# COLLECTED DATA
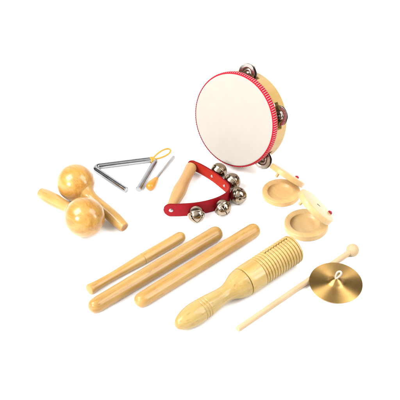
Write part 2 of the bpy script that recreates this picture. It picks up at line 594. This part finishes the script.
def bell_mesh():
    bm = bmesh.new()
    w = 0.42 * K
    m_ = 10
    th0 = math.asin(w * 1.42 / RB)
    the = R(72)
    T1 = [th0 + (the - th0) * i / 16 for i in range(17)]

    def pt(t, ph):
        r = RB
        x, y, z = r * math.sin(t) * math.cos(ph), r * math.sin(t) * math.sin(ph), r * math.cos(t)
        return Vector((x, y, z * 1.0))
    rows_q = []
    for q in range(4):
        rows_ = []
        for t in T1:
            wid = w if t < the - 0.001 else w
            dl = math.asin(min(0.7071, wid / (RB * math.sin(t))))
            # round drilled hole at the end of each slit
            e = (the - t) * RB
            if 0 < e < 2.2 * K or t >= the - 1e-6:
                hr = 1.0 * K
                dd = abs(e - 1.1 * K)
                ww = math.sqrt(max(0, hr * hr - dd * dd)) if dd < hr else 0
                dl = max(dl, math.asin(min(0.7, ww / (RB * math.sin(t))))) if t < the - 1e-6 else math.asin(0.2 * w / RB)
            rows_.append([bm.verts.new(pt(t, q * PI / 2 + dl + (PI / 2 - 2 * dl) * k / m_)) for k in range(m_ + 1)])
        for a, b in zip(rows_, rows_[1:]):
            for k in range(m_):
                bm.faces.new((a[k], a[k + 1], b[k + 1], b[k]))
        rows_q.append(rows_)
    ring = [v for q in range(4) for v in rows_q[q][-1]]
    prevr = ring
    n_ = len(ring)
    phs = [math.atan2(v.co.y, v.co.x) for v in ring]
    # seam bead where the two halves are pressed together, then the crown half
    for t, s in [(80, 1.0), (86, 1.0), (88, 1.03), (91, 1.045), (94, 1.03), (96, 1.0), (104, 1), (115, 1), (126, 1), (137, 1), (148, 1), (158, 1), (168, 1)]:
        cur = [bm.verts.new(Vector((RB * s * math.sin(R(t)) * math.cos(ph), RB * s * math.sin(R(t)) * math.sin(ph), RB * math.cos(R(t))))) for ph in phs]
        for k in range(n_):
            bm.faces.new((prevr[k], prevr[(k + 1) % n_], cur[(k + 1) % n_], cur[k]))
        prevr = cur
    bm.faces.new(prevr)
    return bm


bell_px = [(195.6, 211.4), (222.9, 208.2), (238.2, 195.6), (232.8, 181.2), (218.6, 171.2)]
spin = [45, 20, 75, 30, 60]
bmesh_bell = None
for k, (x, y) in enumerate(bell_px):
    c = spot(x, y, RB * 1.01)
    i = min(range(N), key=lambda i: (sp[i] - Vector((c.x, c.y, hh))).length)
    out = Vector((c.x - sp[i].x, c.y - sp[i].y, 0)).normalized()
    c = Vector((sp[i].x, sp[i].y, 0)) + out * (RB * 1.0 + th) + Vector((0, 0, RB * 1.01))
    tiltz = [-0.55, -0.25, 0.1, 0.2, 0.25][k]
    axd = (out + Vector((0, 0, tiltz)) + Vector((0.25, -0.1, 0)) * (0 if k else 0)).normalized()
    if bmesh_bell is None:
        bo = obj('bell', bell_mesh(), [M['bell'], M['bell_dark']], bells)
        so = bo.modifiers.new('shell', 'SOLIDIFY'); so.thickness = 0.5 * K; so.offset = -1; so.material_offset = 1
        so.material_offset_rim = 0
        bmesh_bell = bo
        pe = obj('pellet', lathe(px([(2.6 * math.sin(R(a)), -2.6 * math.cos(R(a))) for a in range(0, 181, 15)]), 20), M['pellet'], bo)
        pe.location = (1.5 * K, 1 * K, 1.5 * K)
    else:
        bo = bmesh_bell.copy(); col.objects.link(bo); bo.parent = bells
        pe = bmesh_bell.children[0].copy(); col.objects.link(pe); pe.parent = bo
        pe.location = (random.uniform(-2, 2) * K, random.uniform(-2, 2) * K, 2 * K)
    bo.matrix_basis = frame(c - base, axd, (0, 0, 1)) @ Matrix.Rotation(R(spin[k]), 4, 'Z')
    # rivet holding the bell, its head on the inner face of the strap
    inn = -norms[i] if norms[i].dot(out) > 0 else norms[i]
    stud('rivet', sp[i] - base + inn * th, inn, 1.7, bells, M['steel'])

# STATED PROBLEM
Copy nothing but the lines from the top of the material through the line holding "T1 = [th0 +", exactly as written; omit pictures.

# EXERCISE RESPONSE
Write part 2 of the bpy script that recreates this picture. It picks up at line 594. This part finishes the script.
def bell_mesh():
    bm = bmesh.new()
    w = 0.42 * K
    m_ = 10
    th0 = math.asin(w * 1.42 / RB)
    the = R(72)
    T1 = [th0 + (the - th0) * i / 16 for i in range(17)]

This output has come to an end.